In contrast, over 250 MPs (out of 290) in the Iranian parliament wrote a letter to President Ebrahim Raisi demanding a “legal guarantee” that the U.S. will remain in the JCPOA. The MPs added that any deal must ensure no new U.S. sanctions will be imposed against Iran.

Amid increasing criticism of the negotiations by Iranian hardliners, Supreme Leader Ayatollah Ali Khamenei gave a speech this week defending Iran’s negotiating team. Khamenei thanked Iran’s diplomats for their “resistance” against U.S. “maximalism” and said Iran’s government should not “wait” on the results of the nuclear negotiations to proceed with developmental plans.

Iran Claims Agreement on Frozen Funds, Dual-national Prisoners

Iran’s Foreign Minister Hossein Amir-Abdollahian said an “initial agreement” has been reached on the timing and method of releasing Iranian funds blocked in a foreign bank. He did not mention the bank or the country the money would be released from.

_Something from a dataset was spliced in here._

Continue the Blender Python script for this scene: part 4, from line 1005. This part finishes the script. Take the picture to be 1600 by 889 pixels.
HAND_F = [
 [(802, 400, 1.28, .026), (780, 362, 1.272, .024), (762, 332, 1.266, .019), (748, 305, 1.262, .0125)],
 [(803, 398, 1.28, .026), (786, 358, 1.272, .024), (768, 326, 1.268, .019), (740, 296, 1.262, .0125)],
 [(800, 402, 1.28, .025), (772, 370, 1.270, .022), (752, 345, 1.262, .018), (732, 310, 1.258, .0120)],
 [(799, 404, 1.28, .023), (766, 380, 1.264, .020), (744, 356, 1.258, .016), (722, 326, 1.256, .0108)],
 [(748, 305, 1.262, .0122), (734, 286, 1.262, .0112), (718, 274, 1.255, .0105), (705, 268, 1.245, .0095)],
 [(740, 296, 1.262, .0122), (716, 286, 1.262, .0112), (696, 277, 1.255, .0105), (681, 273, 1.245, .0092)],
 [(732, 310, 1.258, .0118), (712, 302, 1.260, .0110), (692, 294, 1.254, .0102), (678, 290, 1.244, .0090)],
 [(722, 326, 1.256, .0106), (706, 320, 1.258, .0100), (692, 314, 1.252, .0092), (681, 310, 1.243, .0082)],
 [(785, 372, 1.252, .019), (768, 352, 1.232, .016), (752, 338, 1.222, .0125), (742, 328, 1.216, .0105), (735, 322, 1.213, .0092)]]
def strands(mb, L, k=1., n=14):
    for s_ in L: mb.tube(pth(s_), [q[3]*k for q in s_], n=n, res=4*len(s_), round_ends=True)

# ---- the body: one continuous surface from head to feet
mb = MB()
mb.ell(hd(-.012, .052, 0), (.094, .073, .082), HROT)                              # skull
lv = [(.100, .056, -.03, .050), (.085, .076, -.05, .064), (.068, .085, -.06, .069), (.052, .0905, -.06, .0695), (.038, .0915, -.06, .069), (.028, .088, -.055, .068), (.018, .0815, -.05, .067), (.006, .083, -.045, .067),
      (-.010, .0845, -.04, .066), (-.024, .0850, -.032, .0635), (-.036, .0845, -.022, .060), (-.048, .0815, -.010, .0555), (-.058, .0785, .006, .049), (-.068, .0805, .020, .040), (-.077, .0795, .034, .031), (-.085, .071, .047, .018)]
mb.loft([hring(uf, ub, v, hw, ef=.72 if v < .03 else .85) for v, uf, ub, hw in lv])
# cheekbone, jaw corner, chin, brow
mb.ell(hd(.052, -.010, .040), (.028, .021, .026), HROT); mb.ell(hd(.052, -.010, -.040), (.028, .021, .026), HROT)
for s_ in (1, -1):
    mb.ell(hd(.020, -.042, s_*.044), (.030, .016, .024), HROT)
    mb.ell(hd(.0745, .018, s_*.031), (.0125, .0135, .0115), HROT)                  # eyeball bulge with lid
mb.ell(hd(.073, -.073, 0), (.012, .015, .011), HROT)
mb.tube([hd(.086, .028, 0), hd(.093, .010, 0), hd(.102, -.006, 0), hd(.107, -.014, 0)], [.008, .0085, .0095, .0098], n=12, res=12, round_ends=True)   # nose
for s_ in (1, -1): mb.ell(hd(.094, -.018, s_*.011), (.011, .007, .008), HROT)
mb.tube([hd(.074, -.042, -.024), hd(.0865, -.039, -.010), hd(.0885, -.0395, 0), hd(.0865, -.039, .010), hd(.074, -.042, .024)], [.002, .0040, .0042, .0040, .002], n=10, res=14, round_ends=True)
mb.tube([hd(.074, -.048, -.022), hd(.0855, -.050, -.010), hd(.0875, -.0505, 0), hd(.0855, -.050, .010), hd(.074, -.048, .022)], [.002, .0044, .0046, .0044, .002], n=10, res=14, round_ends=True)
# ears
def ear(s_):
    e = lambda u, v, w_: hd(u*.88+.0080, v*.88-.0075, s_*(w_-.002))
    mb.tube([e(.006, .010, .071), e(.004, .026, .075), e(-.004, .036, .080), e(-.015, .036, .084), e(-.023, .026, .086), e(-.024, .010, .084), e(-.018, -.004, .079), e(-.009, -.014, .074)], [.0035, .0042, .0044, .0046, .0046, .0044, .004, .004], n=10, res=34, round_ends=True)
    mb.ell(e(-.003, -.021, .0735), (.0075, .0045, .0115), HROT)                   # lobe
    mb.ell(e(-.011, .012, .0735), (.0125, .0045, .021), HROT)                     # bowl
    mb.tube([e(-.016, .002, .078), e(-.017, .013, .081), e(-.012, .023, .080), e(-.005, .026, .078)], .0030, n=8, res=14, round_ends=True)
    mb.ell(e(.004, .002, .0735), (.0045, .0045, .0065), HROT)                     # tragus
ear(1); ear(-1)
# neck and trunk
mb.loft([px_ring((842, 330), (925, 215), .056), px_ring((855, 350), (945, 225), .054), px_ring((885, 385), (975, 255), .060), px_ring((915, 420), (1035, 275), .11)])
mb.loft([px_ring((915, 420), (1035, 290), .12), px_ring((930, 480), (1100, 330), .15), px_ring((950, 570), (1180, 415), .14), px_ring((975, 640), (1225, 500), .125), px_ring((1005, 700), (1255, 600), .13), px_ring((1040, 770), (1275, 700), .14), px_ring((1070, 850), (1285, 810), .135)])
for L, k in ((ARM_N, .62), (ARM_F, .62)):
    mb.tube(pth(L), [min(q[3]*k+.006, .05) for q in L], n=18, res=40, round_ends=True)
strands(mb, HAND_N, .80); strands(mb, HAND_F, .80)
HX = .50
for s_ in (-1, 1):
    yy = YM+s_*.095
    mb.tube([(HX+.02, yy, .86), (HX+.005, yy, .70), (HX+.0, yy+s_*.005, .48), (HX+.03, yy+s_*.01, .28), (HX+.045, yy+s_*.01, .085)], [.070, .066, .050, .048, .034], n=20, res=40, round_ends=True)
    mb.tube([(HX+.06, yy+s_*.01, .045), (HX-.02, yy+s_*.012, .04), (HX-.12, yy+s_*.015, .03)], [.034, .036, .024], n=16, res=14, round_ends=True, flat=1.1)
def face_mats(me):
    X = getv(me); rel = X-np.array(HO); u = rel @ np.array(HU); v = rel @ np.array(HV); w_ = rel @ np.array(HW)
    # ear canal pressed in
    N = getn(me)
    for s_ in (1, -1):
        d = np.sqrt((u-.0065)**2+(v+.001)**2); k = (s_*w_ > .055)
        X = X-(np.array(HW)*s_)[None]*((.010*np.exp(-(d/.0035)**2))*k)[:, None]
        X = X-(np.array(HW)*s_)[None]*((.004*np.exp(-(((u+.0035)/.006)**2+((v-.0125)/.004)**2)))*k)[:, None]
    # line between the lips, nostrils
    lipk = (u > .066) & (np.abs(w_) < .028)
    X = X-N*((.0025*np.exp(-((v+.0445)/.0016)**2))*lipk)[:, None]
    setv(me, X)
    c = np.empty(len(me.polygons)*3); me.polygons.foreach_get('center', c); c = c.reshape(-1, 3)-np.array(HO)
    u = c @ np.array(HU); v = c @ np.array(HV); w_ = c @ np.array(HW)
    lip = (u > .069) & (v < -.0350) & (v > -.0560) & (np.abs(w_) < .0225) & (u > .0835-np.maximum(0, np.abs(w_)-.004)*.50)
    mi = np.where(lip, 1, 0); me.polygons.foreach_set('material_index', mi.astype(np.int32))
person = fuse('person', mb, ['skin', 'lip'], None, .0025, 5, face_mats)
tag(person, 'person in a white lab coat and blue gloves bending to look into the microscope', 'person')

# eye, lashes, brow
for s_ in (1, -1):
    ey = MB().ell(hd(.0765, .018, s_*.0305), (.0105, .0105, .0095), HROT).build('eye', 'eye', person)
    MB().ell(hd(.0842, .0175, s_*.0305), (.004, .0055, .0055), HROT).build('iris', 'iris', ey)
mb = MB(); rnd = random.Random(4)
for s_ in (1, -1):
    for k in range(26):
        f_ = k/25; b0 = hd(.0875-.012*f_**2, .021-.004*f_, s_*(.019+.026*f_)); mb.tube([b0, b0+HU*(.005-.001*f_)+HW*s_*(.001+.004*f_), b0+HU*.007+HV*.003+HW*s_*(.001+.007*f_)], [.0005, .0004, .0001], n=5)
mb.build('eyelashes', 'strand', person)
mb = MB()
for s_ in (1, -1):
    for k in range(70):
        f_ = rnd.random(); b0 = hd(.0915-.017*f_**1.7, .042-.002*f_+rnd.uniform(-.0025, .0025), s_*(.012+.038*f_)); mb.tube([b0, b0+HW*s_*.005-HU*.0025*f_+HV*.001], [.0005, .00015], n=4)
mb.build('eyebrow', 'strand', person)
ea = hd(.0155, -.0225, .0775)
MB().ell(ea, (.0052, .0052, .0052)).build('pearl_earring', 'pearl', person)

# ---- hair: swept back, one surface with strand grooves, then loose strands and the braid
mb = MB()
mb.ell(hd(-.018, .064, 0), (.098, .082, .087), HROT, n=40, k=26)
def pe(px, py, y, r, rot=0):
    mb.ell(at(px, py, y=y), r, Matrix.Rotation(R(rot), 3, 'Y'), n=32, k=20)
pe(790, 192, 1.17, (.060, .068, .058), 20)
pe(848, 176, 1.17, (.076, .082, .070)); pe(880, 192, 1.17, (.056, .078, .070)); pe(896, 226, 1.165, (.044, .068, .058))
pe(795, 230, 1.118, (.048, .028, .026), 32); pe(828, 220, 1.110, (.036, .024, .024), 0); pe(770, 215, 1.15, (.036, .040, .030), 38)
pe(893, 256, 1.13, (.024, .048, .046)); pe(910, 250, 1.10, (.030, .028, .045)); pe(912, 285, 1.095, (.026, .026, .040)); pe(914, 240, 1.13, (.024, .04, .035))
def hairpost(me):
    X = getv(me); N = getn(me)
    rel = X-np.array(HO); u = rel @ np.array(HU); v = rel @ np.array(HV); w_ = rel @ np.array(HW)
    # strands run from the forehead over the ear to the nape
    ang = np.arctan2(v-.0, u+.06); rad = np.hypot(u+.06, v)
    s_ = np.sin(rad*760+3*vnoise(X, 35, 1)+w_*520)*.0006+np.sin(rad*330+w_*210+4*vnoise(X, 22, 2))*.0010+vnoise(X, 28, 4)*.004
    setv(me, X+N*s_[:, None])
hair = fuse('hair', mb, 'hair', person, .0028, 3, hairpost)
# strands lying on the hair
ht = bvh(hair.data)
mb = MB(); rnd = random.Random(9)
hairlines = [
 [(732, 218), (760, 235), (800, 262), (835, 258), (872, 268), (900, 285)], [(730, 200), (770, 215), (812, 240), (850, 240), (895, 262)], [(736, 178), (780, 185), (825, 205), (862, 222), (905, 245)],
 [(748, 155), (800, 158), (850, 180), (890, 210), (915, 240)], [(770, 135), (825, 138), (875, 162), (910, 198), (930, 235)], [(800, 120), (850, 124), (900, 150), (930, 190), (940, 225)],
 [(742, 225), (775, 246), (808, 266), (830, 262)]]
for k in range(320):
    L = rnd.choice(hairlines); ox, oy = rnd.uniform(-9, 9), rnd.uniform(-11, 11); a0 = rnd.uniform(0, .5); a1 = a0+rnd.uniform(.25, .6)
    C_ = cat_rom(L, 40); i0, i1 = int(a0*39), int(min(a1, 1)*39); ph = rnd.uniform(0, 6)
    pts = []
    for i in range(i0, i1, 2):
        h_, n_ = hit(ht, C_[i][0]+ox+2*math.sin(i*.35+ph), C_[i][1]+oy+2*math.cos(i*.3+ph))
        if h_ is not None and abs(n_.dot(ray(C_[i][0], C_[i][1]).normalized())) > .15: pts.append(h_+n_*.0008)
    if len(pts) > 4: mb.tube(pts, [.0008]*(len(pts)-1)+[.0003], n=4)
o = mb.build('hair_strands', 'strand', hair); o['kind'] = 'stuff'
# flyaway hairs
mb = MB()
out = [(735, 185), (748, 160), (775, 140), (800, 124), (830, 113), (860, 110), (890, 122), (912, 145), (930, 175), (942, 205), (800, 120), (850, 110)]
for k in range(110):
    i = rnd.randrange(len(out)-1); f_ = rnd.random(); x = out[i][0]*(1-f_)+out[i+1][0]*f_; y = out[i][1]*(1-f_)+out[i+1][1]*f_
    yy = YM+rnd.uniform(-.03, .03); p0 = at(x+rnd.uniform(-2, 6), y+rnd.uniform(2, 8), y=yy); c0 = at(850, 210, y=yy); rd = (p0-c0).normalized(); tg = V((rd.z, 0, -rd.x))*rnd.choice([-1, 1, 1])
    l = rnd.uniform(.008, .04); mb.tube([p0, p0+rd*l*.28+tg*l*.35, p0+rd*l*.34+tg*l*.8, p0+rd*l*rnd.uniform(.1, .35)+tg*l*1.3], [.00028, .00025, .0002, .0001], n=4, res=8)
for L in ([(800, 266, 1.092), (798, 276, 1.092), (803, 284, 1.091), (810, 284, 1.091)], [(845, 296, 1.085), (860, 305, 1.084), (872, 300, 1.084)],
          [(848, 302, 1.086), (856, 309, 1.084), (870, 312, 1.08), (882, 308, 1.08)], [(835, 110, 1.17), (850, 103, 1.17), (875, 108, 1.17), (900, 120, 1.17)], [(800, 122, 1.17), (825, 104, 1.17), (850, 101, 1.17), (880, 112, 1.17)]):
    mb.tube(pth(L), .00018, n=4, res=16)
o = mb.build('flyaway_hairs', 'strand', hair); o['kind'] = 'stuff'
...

Iran’s official IRNA outlet said $7 billion in Iranian assets blocked in two foreign banks would be released. The outlet said the transfer would happen in similar fashion to how the UK recently repaid an over $500 million debt to Iran. Of note, simultaneous with this payment, Iran released two British-Iranian citizens held on alleged national security charges.

Another Iranian source said three Iranian-American prisoners in Iran would be freed as part of the agreement to release Iran’s assets. These prisoners are Bagher Namazi and his son Siamak, and Morad Tahbaz.

Iran’s Foreign Ministry Spokesperson Saeed Khatibzadeh affirmed that in the “near future” a portion of Iran’s frozen assets abroad would be released. He did not give any more specifics but said a “foreign delegation” would travel to Tehran to facilitate this agreement.

It has been widely reported that roughly $7 billion of Iranian money has been frozen in two South Korean banks. Iran has long sought to repatriate the money, which is from Iranian oil sales to South Korea.

However, South Korea’s Deputy Foreign Minister said this week he has no plans to travel to Iran soon.